Bombshell reporting from Fox News has revealed that Hollywood star Leo DiCaprio was an integral part of the climate litigation campaign from the very beginning, teaming up with academics at UCLA to funnel financial resources to Sher Edling, a for-profit plaintiffs’ law firm that is leading the charge in court.
Fox News reports:
“Leonardo DiCaprio’s non-profit foundation awarded grants to a dark money group which, in turn, funneled money to a law firm spearheading climate nuisance lawsuits nationwide, according to emails reviewed by Fox News Digital.
“Correspondence between Dan Emmett, a major philanthropist, and Ann Carlson — a University of California, Los Angeles (UCLA) climate professor — in 2017 revealed that the two worked with law firm Sher Edling to raise money for its efforts to sue oil companies over alleged climate change deception on behalf of state and local governments, according to the emails obtained by watchdog group Government Accountability & Oversight (GAO) and shared with Fox News Digital.”
The emails were obtained by the watchdog group Government Accountability & Oversight via open records litigation after a two-year legal battle in California, which reveals the funding from DiCaprio, the MacArthur Foundation, JPB Foundation, and others was funneled through the “Collective Action Fund for Accountability, Resilience and Adaptation” – a fiscal sponsorship of the Resources Legacy Fund and later the New Venture Fund.
The reporting from Fox further demonstrates that the climate litigation campaign is a national effort, and not a loose collection of state and local cases.
In fact, the story is already putting the spotlight on Minnesota, where Attorney General Keith Ellison hired Sher Edling as outside counsel for the climate lawsuit he filed in 2020. Despite Sher Edling already being paid by DiCaprio and other funders, the firm has a contingency fee agreement with Minnesota that would yield the firm “16.67% of the first $150 million recovered, and 7.5% for any portion greater than $150 million” in a favorable settlement in the case.
Jim Schultz, the Republican running against Ellison for the attorney general position in Minnesota, tweeted about the story, calling out the “Hollywood” money supporting Ellison’s case:

Ellison has previously faced immense criticism for his use of Michael Bloomberg-funded attorneys in his office from the NYU School of Law.
DiCaprio Financing Raises Legal and Ethical Questions
It is unclear whether Sher Edling has disclosed its third-party funding sources from DiCaprio and other groups when soliciting plaintiffs for climate lawsuits and when negotiating contingency fee arrangements, including in Minnesota.
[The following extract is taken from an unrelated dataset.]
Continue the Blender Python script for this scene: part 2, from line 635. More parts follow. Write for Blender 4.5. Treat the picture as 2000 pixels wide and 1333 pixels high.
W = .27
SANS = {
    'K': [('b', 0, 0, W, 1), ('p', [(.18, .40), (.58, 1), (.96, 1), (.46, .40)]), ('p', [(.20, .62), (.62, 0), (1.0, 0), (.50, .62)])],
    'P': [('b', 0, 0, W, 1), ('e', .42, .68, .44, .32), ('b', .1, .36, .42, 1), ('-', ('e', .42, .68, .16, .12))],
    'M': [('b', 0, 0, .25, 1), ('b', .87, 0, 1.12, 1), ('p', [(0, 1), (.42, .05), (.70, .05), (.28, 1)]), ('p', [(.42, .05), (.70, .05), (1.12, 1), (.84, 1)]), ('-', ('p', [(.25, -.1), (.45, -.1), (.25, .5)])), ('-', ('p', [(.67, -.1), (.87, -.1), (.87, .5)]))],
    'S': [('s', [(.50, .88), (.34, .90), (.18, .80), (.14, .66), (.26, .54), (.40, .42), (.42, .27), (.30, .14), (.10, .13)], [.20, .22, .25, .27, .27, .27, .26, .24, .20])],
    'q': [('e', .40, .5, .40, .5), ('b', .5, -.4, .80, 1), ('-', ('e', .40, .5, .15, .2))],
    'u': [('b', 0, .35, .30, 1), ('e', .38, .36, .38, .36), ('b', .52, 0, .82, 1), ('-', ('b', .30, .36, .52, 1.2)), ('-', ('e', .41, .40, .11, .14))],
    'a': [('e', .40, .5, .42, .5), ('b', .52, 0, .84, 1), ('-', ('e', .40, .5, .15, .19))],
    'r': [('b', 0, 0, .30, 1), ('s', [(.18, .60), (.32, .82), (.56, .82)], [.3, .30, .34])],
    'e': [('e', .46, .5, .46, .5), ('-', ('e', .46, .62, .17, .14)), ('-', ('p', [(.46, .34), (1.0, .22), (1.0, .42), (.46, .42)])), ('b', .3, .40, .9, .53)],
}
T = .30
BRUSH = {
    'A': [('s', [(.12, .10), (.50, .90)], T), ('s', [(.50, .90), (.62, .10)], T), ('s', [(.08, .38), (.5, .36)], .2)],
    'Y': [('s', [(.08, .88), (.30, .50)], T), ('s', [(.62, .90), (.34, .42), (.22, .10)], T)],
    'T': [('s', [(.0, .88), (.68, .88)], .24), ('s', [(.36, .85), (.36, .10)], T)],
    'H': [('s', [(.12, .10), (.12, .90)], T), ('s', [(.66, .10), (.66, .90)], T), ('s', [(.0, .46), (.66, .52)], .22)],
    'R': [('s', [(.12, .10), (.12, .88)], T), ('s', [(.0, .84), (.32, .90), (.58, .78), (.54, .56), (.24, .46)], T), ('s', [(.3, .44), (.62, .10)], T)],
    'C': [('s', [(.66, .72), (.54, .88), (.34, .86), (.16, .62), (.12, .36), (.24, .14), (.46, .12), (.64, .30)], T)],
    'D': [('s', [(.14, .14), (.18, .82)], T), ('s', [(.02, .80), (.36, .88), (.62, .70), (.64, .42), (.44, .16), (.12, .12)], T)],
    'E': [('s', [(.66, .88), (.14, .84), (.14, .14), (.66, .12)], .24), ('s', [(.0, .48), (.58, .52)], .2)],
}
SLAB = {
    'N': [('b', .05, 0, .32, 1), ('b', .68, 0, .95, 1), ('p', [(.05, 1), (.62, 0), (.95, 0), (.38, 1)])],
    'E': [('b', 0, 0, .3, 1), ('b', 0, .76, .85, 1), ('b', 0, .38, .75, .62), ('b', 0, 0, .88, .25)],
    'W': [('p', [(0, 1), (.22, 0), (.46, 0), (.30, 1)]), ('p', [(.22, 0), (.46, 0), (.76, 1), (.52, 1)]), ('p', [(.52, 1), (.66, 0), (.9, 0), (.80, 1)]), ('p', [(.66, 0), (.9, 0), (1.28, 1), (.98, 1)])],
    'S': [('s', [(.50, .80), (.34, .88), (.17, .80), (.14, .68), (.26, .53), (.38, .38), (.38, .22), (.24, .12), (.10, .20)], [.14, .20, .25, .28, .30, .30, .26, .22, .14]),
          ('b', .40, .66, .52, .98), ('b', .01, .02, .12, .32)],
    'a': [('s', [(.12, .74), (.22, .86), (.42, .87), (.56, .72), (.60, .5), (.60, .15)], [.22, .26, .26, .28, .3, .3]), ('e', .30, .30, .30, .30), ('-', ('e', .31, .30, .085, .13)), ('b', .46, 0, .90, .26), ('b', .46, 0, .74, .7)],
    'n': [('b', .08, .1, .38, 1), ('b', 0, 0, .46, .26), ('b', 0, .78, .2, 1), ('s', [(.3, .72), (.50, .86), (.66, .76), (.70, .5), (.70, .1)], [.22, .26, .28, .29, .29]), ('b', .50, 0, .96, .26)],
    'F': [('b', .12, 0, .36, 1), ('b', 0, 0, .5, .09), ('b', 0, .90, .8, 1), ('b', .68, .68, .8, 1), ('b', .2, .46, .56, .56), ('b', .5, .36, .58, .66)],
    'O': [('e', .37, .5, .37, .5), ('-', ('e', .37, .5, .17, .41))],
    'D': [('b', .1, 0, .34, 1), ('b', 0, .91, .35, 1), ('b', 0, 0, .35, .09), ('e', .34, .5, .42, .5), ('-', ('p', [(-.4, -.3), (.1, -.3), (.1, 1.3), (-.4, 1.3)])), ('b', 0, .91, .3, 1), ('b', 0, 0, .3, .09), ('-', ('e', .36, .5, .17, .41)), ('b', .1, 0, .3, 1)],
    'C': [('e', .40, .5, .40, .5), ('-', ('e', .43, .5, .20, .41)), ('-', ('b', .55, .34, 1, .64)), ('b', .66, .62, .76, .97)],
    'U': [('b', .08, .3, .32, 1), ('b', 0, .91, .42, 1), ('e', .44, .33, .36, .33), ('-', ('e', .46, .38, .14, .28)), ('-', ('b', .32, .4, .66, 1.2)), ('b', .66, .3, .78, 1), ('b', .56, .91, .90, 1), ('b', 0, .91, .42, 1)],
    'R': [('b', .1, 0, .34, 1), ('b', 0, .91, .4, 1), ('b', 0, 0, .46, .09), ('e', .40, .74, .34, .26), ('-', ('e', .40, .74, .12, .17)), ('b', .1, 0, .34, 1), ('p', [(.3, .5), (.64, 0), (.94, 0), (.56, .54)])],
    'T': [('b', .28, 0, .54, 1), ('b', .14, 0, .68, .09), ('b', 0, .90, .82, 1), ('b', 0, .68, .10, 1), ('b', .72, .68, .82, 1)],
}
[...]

As George Mason University torts and legal ethics professor Michael Krauss noted in Forbes, the firm’s two revenue sources pose a serious ethics question:
“Can a non-profit funnel donations to a for-profit law firm that has already determined a different form of compensation? … If legislation through litigation is bad, what to make of legislation through litigation subsidized by taxpayers through charitable donations?”
In the case of Minnesota’s climate lawsuit, it appears that Sher Edling did not appear to disclose its outside funding from DiCaprio and other funders through the Collective Action Fund.
The Special Attorney Appointment document requires the attorneys for Sher Edling to “represent that they have the financial capacity to advance these costs, and to absorb them if this case is not successful.” Sher Edling does not disclose its third-party funding sources in the agreement. Given the fact that the law firm is engaged in similar litigation across the country – all at no cost to the various plaintiffs – it is reasonable to question how, if at all, it is able to afford taking on such a broad portfolio of “no-risk” litigation.
Evidence of Sher Edling’s outside funding raises a broader question – should litigation, and particularly litigation in the public interest, be risk-free? On a recent podcast episode discussing Hawaii’s climate litigation, when asked about the risks of pursuing climate litigation, Maui City Councilmember Kelly Takaya King said:
“It was no risk to us, to Maui County, because there was no cost.”
Conclusion
The bombshell report from Fox News that Leo DiCaprio is supporting climate lawsuits by funding Sher Edling puts a major spotlight on the behind-the-scenes workings of the entire climate litigation campaign, especially in Minnesota.
Attorney General Keith Ellison has already been under pressure for his use of Bloomberg-funded lawyers, and now faces even more criticism – and potential legal and ethical questions – for his hiring of a law firm financed by one of Hollywood’s biggest stars.